The international community needs to continue advocating for developing countries to gain greater control of their full production chain of green energy. One of the ways that this can be done is through investment into domestic refining and manufacturing industries in resource rich nations. Under this model, developing countries can sell more than just raw materials, providing high-quality manufactured goods instead of having to buy them further down the line. If the international community is able to provide developing countries with the help they need to access this market, the cycle of dependency on raw material exports and foreign, refined imports, leading to decreased infrastructure, can be prevented before it even begins.
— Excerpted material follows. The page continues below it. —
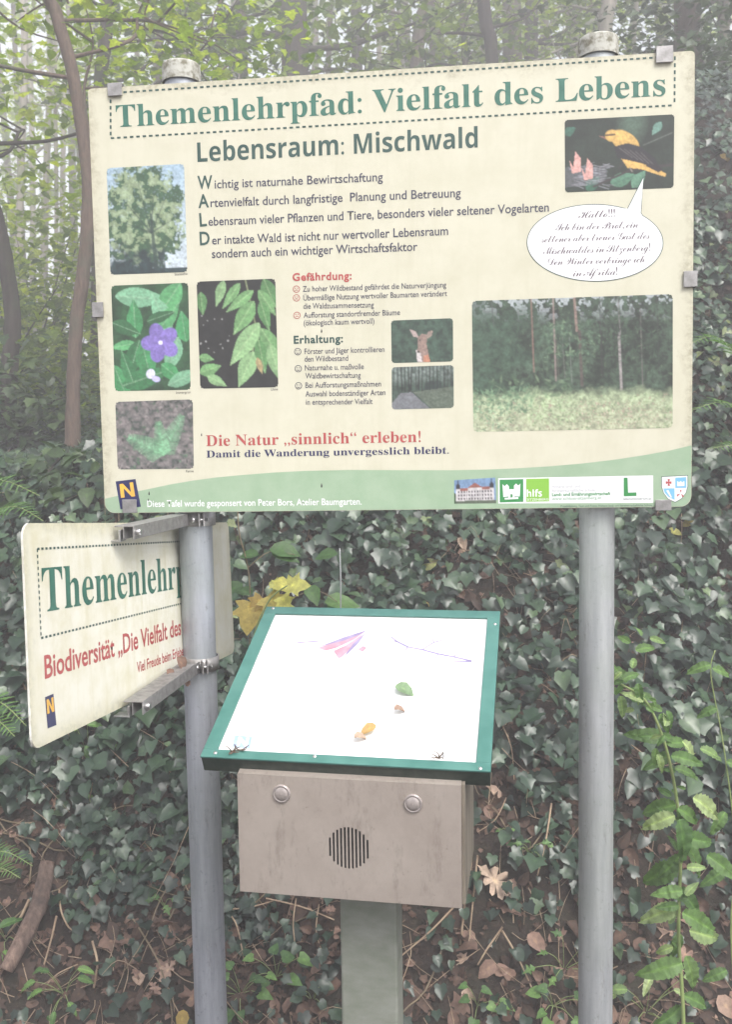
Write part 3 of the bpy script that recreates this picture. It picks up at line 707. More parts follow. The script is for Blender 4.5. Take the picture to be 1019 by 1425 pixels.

This solution doesn’t require all countries to participate, just a commitment from major, united fronts, especially those in supranational organizations like the African Union and various other South-South alliances.

Through international efforts to enact legislation and financial support that push for increased domestic control of industries, developing countries that rely on unrefined materials for most of their profits can find greater infrastructural development. Yield generated from domestic as opposed to private control can directly shift the markets of resource-rich nations from just mining to a higher level of technological development and manufacturing that occurs further along the production chain, particularly when making renewable technologies. This not only builds a long-term and sustainable form of profit but also increases the opportunity for involvement in more advanced technology industries. As we move towards a greener future, we must strive towards a simple goal—a goal of tomorrow’s green energy market not replicating the exploitative patterns of the past but instead moving toward diversifying market access and a more sovereign and sustainable future for all.